Lorsque j’ai filmé Tel-Aviv, je l’ai fait avec mon regard de Français. Je pense que les Israéliens ne filment pas leur ville de la même manière, sûrement parce qu’ils y sont très habitués. Dans cette ville, il y a des bijoux architecturaux et je me rends compte que je m’émerveille encore sur certains quartiers. Avant de faire du cinéma, je rêvais de faire les beaux arts, je peignais beaucoup. Pour le film, j’ai tourné une scène sur un pont, au nord du port de Tel-Aviv, c’est un endroit graphique qui n’a encore jamais été filmé. Ce lieu est un tableau vivant. J’ai toujours sur moi mon carnet où sont notés tous les endroits qui m’intéressent, je suis constamment en repérage.

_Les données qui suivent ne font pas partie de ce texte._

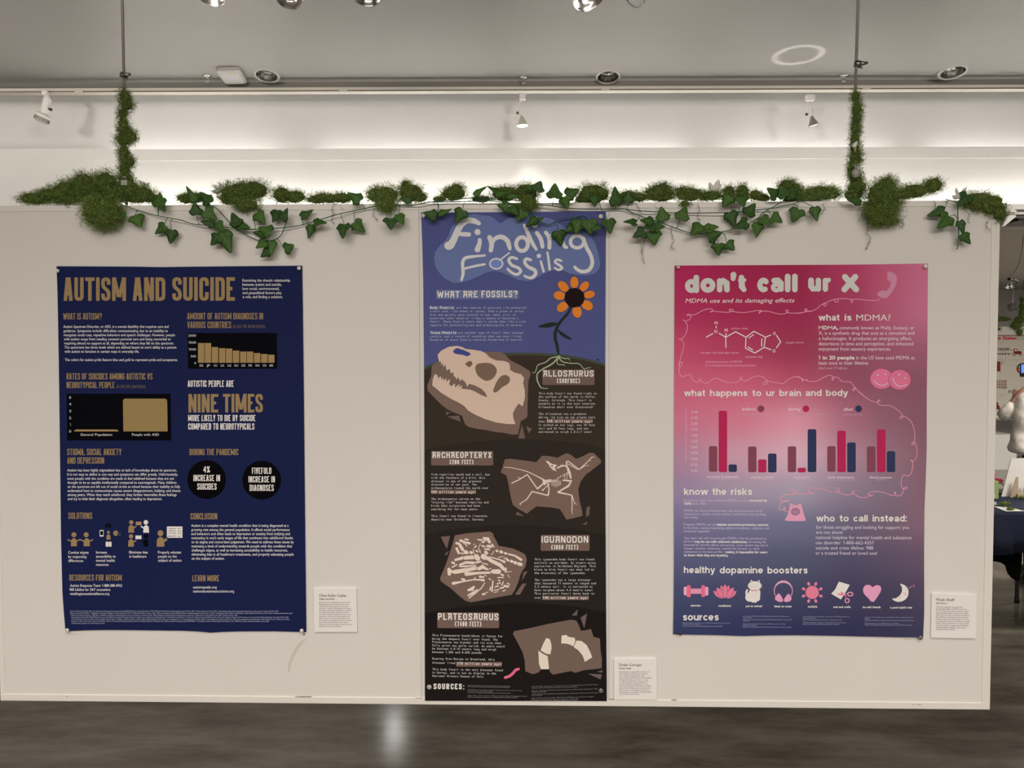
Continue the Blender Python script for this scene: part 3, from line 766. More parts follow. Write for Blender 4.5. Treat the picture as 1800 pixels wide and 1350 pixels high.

Vous avez apporté un soin particulier aux décors du film, comment avez-vous élaboré une comédie d’espionnage avec un petit budget ?

Souvent, les films d’espionnage sont de grosses productions hollywoodiennes. Nous, nous avons fait un film à petit budget. Vous ne verrez pas d’explosions ni de cascades incroyables. C’était tout le défi ! Nous avons essayé de faire beaucoup d’efforts sur les décors notamment sur les locaux du Mossad. Il fallait que ce soit crédible. J’ai eu la chance de travailler avec un excellent chef décorateur, Ariel Glazer, mais aussi avec un petit génie des effets spéciaux, Yaron Yashinski, qui a mis en place tous les écrans interactifs que l’on voit dans les bureaux du Mossad. En Israël, on sait faire des prouesses avec très peu d’argent. Les films à petits budgets doivent être plus inventifs et créatifs que les autres. C’est ce que l’on appelle « le système D » israélien.